Now, the New York Times does not like Rupert Murdoch -- which is fine, many people don't: he's a gnarled, ultra-cynical raisin of a human being who has smeared the vilest, greedheaded anti-human poop on the discourse of several nations for generations. But they also wouldn't have run that paragraph if they couldn't hang with a lawsuit on some component of it, because that lawsuit would come if any of it was weak. Ditto for The Guardian, which has been on the general scuzzy malfeasance at Murdoch's British newspapers -- and their creepy-crawly, creepily familiar spooning with Britain's power elite -- for years. That there's quite a bit to these allegations is, at this point, seemingly not under dispute. We're quite nearly past the "what did X know and when did s/he know it" phase as well, it seems. We're nearly to the the how-did-this-happen/how-can-it-be-prevented/how-to-punish-the-malefactors stages. Which is great. It won't undo the decade-plus of creepery on News International's part, but if it prevents it from happening again, that would be great. And, honestly, if it makes Rupert Murdoch sad... well, the easy way around that was not to create a breathtakingly ugly and patently lawless corporate culture. But that last bit -- how it makes Rupert feel, and how that makes us feel -- is the sort of thing you'd have to be a blinkered, misprioritized creep of world-historic proportions even to care about. Meta-backlashery inna Murdoch Agonistes stylee can wait a few generations, or it can wait forever, but it's also maybe something to save for a while, given all the actual and astonishing wrongdoing being discussed, right? Okay, here's the second selection, from the New York Observer's unsigned editorial "Murdoch and His Enemies."

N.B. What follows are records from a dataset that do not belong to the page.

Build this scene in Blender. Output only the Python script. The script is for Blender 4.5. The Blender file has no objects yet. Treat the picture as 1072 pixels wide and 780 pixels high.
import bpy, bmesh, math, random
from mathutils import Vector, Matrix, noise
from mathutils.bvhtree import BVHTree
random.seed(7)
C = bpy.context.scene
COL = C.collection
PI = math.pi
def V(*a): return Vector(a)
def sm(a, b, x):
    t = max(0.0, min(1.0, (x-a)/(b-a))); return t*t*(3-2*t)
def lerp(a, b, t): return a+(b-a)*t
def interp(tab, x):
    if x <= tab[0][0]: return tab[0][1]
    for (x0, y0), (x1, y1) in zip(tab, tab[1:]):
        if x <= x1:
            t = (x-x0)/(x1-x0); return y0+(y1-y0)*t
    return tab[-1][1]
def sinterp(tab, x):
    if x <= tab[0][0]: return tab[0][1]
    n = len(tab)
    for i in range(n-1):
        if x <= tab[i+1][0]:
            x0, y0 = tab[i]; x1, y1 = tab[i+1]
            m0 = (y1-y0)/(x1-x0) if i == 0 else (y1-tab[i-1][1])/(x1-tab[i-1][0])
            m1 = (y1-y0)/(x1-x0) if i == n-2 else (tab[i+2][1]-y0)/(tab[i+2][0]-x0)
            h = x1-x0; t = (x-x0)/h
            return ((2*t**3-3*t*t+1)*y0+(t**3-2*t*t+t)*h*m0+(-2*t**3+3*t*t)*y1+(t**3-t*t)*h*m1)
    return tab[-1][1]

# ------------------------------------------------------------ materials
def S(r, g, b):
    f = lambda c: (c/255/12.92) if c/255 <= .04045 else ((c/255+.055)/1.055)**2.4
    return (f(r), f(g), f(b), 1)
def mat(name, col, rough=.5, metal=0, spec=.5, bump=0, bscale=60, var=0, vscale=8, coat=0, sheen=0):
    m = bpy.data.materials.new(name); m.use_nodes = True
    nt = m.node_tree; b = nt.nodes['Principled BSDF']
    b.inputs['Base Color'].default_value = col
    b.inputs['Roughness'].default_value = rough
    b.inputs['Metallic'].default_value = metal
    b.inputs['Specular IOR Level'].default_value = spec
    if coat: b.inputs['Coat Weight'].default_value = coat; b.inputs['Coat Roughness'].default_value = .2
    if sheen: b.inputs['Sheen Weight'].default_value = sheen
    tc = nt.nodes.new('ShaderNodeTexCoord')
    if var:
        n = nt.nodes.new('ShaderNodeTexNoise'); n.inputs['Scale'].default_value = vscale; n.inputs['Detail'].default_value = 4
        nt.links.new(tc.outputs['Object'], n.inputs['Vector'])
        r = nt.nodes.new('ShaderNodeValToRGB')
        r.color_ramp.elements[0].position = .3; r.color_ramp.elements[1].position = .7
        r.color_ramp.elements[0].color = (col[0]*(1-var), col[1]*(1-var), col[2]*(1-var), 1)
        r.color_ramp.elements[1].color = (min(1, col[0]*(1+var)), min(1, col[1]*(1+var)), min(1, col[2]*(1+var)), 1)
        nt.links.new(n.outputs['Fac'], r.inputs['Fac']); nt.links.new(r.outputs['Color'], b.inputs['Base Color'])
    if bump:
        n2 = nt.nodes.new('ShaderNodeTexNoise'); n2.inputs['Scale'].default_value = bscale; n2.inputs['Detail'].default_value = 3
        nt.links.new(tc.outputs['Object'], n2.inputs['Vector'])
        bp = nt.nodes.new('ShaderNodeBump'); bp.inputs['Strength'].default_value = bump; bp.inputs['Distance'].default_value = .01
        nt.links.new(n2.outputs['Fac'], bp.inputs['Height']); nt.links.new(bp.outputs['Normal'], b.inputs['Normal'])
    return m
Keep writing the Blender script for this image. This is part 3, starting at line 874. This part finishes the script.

While it’s clear that many things were amiss at the News of the World, and while many questions remain to be asked of the relationship between British reporters (including those who don’t work for Mr. Murdoch) and Scotland Yard, it is simply wrong to assail Mr. Murdoch simply because of his politics. Yes, he was a part of London’s tainted tabloid culture, but that does not make him a symbol of that culture.

Rupert Murdoch has apologized, profusely and with genuine humility, to the family of Milly Dowler, the young murder victim whose phone was hacked into by reporters from News of the World. The family’s attorney said that Mr. Murdoch put his head in his hands as he expressed his grief. What more could he have done? How many publishers have apologized to families whose suffering has been exacerbated by media coverage? How many publishers would have closed a valuable property like News of the World? Mr. Murdoch did that, and more—he dropped his bid to purchase B Sky B, which was extremely important to him.


So, there's also that. It is simply wrong to condemn this guy for his politics or nauseous anti-ethics, but it is (apparently? it's barely addressed) complicatedly wrong to weasel into the voicemail of a teenaged murder victim or suborn payoffs to police officers. As Choire points out at The Awl, the Observer has a long, proud history of astonishingly poor rich-people-thing editorials. He pointed this out after I sort of freaked out about this editorial (see above, or see here), which probably wouldn't have affected said freakout much. But while I'm as offended by the fatuity of the Observer's full- and weird-throated defense of The Embattled Mogul, the real reason it got to me -- beyond my own misplaced priorities -- is... well, it's the same reason I got all het up about the similarly fatuous post-partisan rich person's political party No Labels last year, and why I tend to read too much into sports lockouts (and other sports lockouts). And that all comes back to the discursive problem that extreme wealth presents, and how poorly our discourse has navigated it.

To take a well-thumbed page from the President's book, this would probably be the place where I mention something about Not Having A Problem With Rich People and hoping that everyone gets rich and so on. And I suppose that's true, and I suppose I do. But between the uniquely American problem of reverse engineering great merit into great wealth -- which is a bummer, of course -- and the fact that our discourse often seems run by and for rich people who have come to believe all that happy noise about themselves, it would seem that we're all in a pretty tight spot. Or, if you prefer a more metaphorical metaphor, we are all in a gold-plated echo chamber, going deaf while billionaires innocent of self-consciousness and self-restraint (and occasionally guilty of quite a few things) blast compliments to each other through platinum megaphones and periodically discuss whatever's on their minds, from the deficit to running McKinseyan sensitivities on a public school system they don't use. Oh, and outside the echo chamber everything is on fire. It would seem that way, sometimes, if you look at it too long.

Or, option three, without any metaphor: great and greatly terrible decisions are being made by greatly fatuous people too rich to feel their consequences; those consequences are being absorbed by people too far from power to influence the aforementioned decisions. And it really, really isn't working.